# INSTRUCTIONS TO FOLLOW:
Count every line where "blob" occurs. Give the total alone.

——

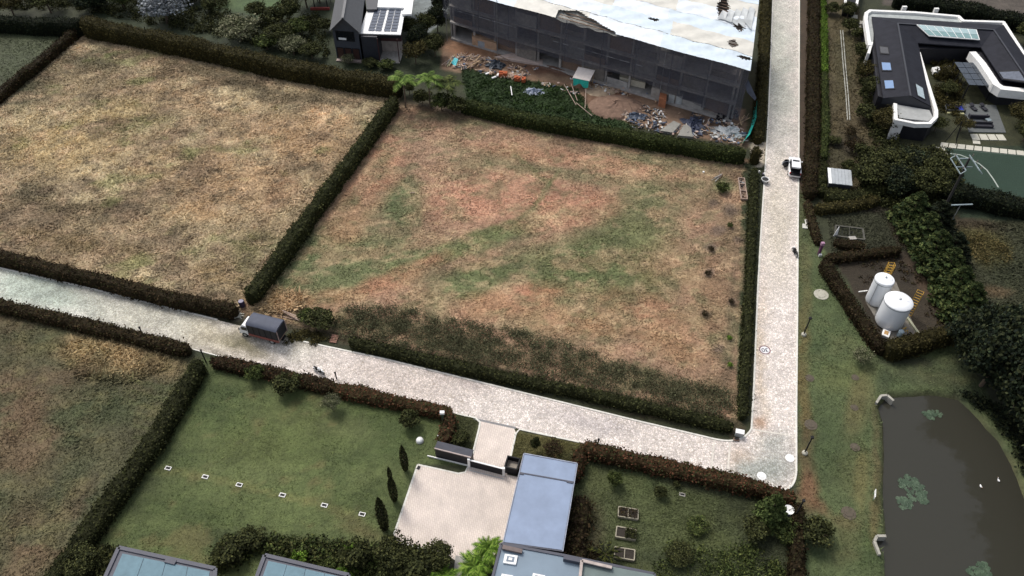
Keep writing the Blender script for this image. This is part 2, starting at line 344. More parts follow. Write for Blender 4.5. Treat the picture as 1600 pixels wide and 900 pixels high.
# right lawn
poly(RLAWN, (96, 108, 70), 3)
for b in [(1256, 440, 10, 140, 0, (112, 108, 70), .7), (1256, 600, 11, 120, 0, (124, 108, 68), .8), (1258, 700, 14, 60, 0, (110, 92, 64), .8), (1262, 770, 16, 40, 0, (136, 98, 74), .85), (1275, 790, 30, 12, 35, (132, 100, 74), .8),
          (1300, 500, 40, 80, 10, (84, 98, 62), .6), (1320, 590, 50, 30, 0, (104, 110, 66), .7), (1330, 720, 40, 50, 0, (98, 100, 62), .5), (1345, 750, 12, 60, 0, (122, 116, 74), .8), (1345, 630, 20, 60, 15, (112, 104, 68), .7), (1370, 720, 8, 120, 0, (104, 92, 64), .7), (1290, 690, 30, 60, 0, (80, 96, 60), .6),
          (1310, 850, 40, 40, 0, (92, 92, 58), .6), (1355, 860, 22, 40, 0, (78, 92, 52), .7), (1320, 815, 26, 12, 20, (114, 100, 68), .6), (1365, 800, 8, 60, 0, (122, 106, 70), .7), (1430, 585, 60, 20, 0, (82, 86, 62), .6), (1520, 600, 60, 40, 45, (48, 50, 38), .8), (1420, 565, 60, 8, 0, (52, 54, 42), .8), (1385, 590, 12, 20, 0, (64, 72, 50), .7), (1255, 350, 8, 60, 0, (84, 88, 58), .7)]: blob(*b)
# verge strips and the plots on the right
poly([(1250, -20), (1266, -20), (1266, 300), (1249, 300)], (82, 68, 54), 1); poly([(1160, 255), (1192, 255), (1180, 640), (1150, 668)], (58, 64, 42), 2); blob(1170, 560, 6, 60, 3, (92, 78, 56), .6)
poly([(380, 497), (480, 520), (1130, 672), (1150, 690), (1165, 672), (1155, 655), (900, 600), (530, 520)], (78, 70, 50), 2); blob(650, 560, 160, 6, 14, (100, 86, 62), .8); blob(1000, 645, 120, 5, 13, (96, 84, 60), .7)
poly([(0, 410), (380, 490), (378, 512), (0, 425)], (64, 62, 44), 2); blob(420, 495, 40, 10, 5, (140, 116, 86), .8); blob(375, 492, 12, 5, 10, (180, 172, 156), .7)
poly([(1281, -20), (1335, -20), (1380, 200), (1372, 310), (1285, 318)], (96, 86, 60), 3)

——

# REPLY:
4